Guillaume Wafo-Tapa (WaToO) playing and winning with control doesn’t tell you anything but it makes sense that this would work now. The recent bans — notably Teferi, Time Raveler — freed up space for a dedicated control deck that is no longer stretched thin by having to prepare for everything at once. I’m a big Wafo-Tapa fan (though not as much as this guy) and would trust his judgment (for the most part):

Some old favourites are also making a return:


There isn’t much more to say about Mono-Green Devotion — be honest with yourself about which Karn, the Great Creator targets you need and which are safety blankets that should be real sideboard cards. The split between Nissa, Who Shakes the World and Elder Gargaroth that Michael Jacob used to win the Magic Online Championship Series is worth another look in such an aggro-heavy format. 

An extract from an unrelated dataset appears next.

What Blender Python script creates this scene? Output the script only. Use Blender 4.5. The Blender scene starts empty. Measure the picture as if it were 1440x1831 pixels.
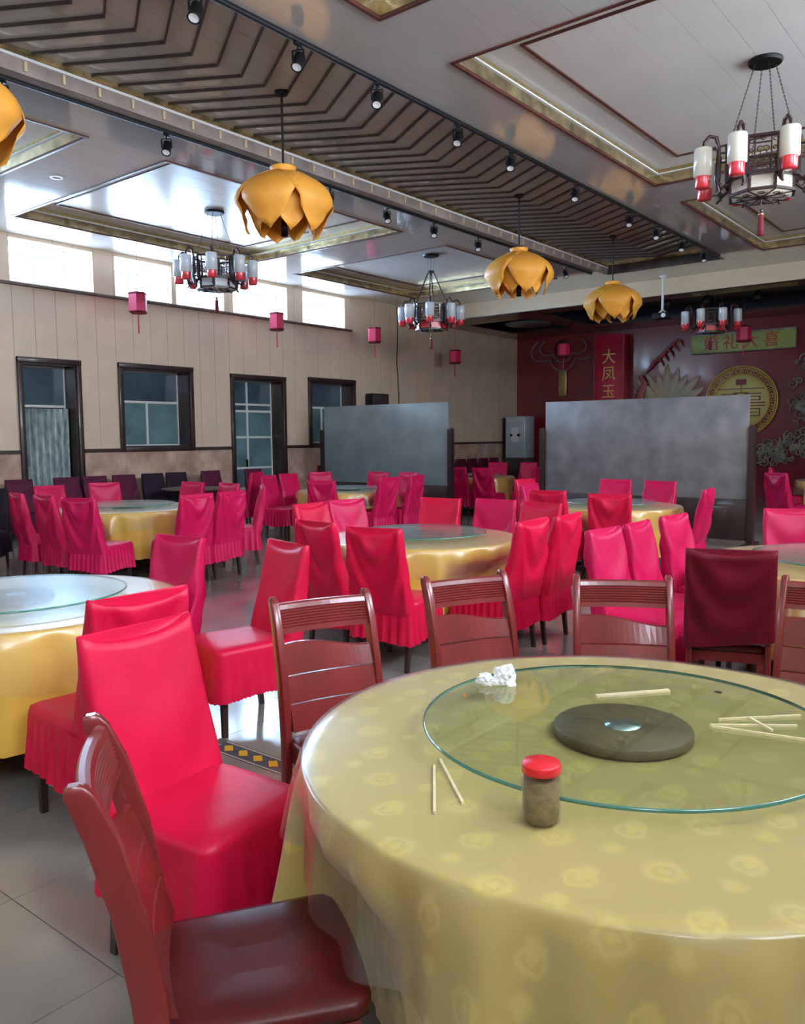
import bpy, bmesh, math, random
from mathutils import Matrix, Vector, noise
random.seed(7)
C = bpy.context.scene.collection
PI = math.pi
rad = math.radians

# ------------------------------------------------------------------ camera
FPX, YAW, PITCH, ROLL = 1471.35, 0.674169, 0.091083, -0.0089054
CAM = Vector((0, 0, 1.6))
_c, _s = math.cos(YAW), math.sin(YAW)
_f = Vector((-_s, _c, 0)); _r = Vector((_c, _s, 0)); _u = Vector((0, 0, 1))
_f2 = _f*math.cos(PITCH) - _u*math.sin(PITCH)
_u2 = _u*math.cos(PITCH) + _f*math.sin(PITCH)
_r3 = _r*math.cos(ROLL) + _u2*math.sin(ROLL)
_u3 = _u2*math.cos(ROLL) - _r*math.sin(ROLL)
cd = bpy.data.cameras.new('camera'); cam = bpy.data.objects.new('camera', cd); C.objects.link(cam)
m = Matrix(((_r3.x, _u3.x, -_f2.x, CAM.x), (_r3.y, _u3.y, -_f2.y, CAM.y), (_r3.z, _u3.z, -_f2.z, CAM.z), (0, 0, 0, 1)))
cam.matrix_world = m
cd.sensor_fit = 'HORIZONTAL'; cd.sensor_width = 36.0; cd.lens = 36.0*FPX/1440.0
cd.clip_start = 0.05; cd.clip_end = 200
sc = bpy.context.scene
sc.camera = cam

# ------------------------------------------------------------------ world, lights, exposure
w = bpy.data.worlds.new('sky'); sc.world = w; w.use_nodes = True
w.node_tree.nodes['Background'].inputs[0].default_value = (0.60, 0.78, 1.0, 1)
w.node_tree.nodes['Background'].inputs[1].default_value = 14.0
sc.view_settings.view_transform = 'Standard'; sc.view_settings.look = 'None'
sc.view_settings.gamma = 1; sc.view_settings.use_curve_mapping = False
sc.view_settings.exposure = 0.30
sc.cycles.max_bounces = 8; sc.cycles.diffuse_bounces = 4; sc.cycles.glossy_bounces = 4
sc.cycles.transmission_bounces = 6; sc.cycles.transparent_max_bounces = 12
sc.cycles.sample_clamp_indirect = 6.0
sc.cycles.caustics_reflective = False; sc.cycles.caustics_refractive = False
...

We have come full circle from those innocent days in early 2020 when we could see our friends and Five-Colour Niv-Mizzet was the consensus best deck in Pioneer. Wizards of the Coast (WotC) called out this deck as an intended casualty of the Teferi, Time Raveler ban, a sign that the deck was a solid choice before and a good omen for its prospects now as Teferi was at its best against other, slower decks while their copies allowed them to shut off your Bring to Light. Uro is a big loss as a way to jump up to the crucial five-mana mark while giving you a life buffer and inevitability, but the deck is still alive and well — a full quarter of the Top 32 in Sunday’s Challenge were variants of Five-Colour Niv-Mizzet. 

Pioneer expert claudioh has earned several Challenge wins and regular League trophy leader status over the past year with the deck and his Top 8 list here is a natural starting point for anyone hoping to revive it. Growth Spiral has fewer words than Uro but is sometimes better, enabling a Turn 3 Omnath, Locus of Creation or Nahiri, the Harbinger. 

Niv-Mizzet Reborn Yorion, Sky Nomad

A more unusual approach that won the Sunday Challenge is both Five-Colour and Niv-Mizzet in name only — in reality, it’s a Four-Colour Yorion deck with a touch of red for Niv-Mizzet as a Bring to Light option and hard-casting Tibalt, Cosmic Impostor (which can also be snuck in via Bring to Light, an interaction that makes up for some of these losses). Yorion, Sky Nomad is often a more impactful five-drop in this shell and Niv-Mizzet is both the ideal way to find it and the perfect thing to blink with it. Freed from the card selection and manabase constraints of a traditional Niv-Mizzet deck, this list can play a sleeker midrange plan with a stellar end-game.

The Tweet-length pitch for this article — play Lurrus or play Yorion — might sound grimly familiar but, beneath that, there’s a lot of variety in the new Pioneer. Dip your toe in before it settles again — and help to define it yourself!